If These Walls Could Talk

Image from Brian Lanker's photographic essay " I Dream a World, Portraits of Black Women Who Changed America"

My mother often jokes that my father doesn't throw anything away. I get her frustration with it all but am on my father's side with this. For my father, that home and the things in it represent the accomplishments of his life. I often notice the same type of "collecting"when I visit the homes of a people who has been in their home for many years. I can get an instance sense of that person's life. A quick glace around the room yields information about political and religious views, family history and life achievements. I am from Abbeville Mississippi I often say Oxford, Mississippi when asked because it is easier, but I am not from Oxford. I am from Abbeville Mississippi, where African- American land and home ownership goes back many many generations. I am the product of a proud home owning people. I know that my life work as a designer has a lot to do with the design that runs deep in my veins. The homemaking is natural, it is expected and it was taught. The furniture making however was a passion of my grandfather that found its way into my life.
When I can across this image of Autherine Lucy sitting on her sofa with the plastic still on it, it reminded me of the history of homemaking in my community. That plastic is a universal symbol of pride. It was only fitting, that she took her opportunity to by photographed, on that sofa, with the plastic still in tact.

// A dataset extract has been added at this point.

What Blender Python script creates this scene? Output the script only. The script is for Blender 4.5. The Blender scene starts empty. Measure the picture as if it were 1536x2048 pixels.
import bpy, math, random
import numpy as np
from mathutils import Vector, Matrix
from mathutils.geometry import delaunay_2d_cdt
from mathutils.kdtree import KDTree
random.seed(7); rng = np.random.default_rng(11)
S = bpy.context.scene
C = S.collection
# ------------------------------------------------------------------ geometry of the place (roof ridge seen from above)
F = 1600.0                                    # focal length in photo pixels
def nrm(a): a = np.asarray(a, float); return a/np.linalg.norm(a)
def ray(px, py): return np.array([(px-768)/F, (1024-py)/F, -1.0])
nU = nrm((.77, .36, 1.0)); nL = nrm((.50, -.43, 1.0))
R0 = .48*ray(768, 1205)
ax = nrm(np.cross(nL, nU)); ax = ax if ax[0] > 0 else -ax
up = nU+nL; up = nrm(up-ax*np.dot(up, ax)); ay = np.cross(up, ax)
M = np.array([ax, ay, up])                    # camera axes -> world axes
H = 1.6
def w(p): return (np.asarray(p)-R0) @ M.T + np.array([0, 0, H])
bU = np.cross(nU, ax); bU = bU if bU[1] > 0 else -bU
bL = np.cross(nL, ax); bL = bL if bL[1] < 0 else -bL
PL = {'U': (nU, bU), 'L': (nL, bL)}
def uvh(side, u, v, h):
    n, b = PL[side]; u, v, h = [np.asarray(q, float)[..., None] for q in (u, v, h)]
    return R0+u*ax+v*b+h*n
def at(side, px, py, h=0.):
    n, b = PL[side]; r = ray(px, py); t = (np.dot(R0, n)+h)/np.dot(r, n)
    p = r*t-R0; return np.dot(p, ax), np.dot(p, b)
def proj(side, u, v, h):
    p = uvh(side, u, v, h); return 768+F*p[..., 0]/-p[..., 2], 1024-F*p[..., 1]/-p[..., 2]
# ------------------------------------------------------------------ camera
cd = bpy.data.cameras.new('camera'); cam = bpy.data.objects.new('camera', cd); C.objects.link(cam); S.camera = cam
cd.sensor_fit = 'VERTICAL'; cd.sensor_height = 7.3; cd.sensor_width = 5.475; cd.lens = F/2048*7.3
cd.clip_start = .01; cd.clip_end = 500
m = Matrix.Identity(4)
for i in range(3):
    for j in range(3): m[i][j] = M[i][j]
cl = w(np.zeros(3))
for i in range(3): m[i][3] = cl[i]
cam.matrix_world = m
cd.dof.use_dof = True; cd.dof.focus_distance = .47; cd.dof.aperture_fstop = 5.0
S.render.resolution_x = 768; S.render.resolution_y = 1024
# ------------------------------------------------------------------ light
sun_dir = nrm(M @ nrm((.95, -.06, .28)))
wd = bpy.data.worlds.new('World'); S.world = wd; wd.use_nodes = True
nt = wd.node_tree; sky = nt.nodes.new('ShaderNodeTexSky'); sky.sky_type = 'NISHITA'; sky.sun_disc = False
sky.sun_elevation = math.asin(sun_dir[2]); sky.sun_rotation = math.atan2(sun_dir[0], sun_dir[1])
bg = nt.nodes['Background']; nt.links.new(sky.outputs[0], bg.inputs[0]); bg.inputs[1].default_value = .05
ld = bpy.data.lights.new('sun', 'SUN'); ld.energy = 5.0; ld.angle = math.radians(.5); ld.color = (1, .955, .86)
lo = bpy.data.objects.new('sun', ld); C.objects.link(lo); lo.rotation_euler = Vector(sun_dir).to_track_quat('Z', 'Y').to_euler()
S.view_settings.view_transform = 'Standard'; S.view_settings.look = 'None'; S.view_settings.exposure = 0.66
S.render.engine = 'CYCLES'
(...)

In the coming months I will be collecting and posting images for homes of African Americans from decades past. If you have a favorite image of a room or a favorite book that showcases our contribution to the interior design world, please contact me at my office. I can't wait to share with you.

Comments

  1. Oh my word! This topic has absolutely educated me on why my grandmother kept the plastic on the sofa and those long triangular plastic runners on the carpet. They were proud of their accomplishments of purchasing the same sofa that they couldn't before in their lifetime sit on. Thanks Kimberly for reminding me of the sweetest memories of my late grandmother and the quiet pride that she was too humble to say vocally.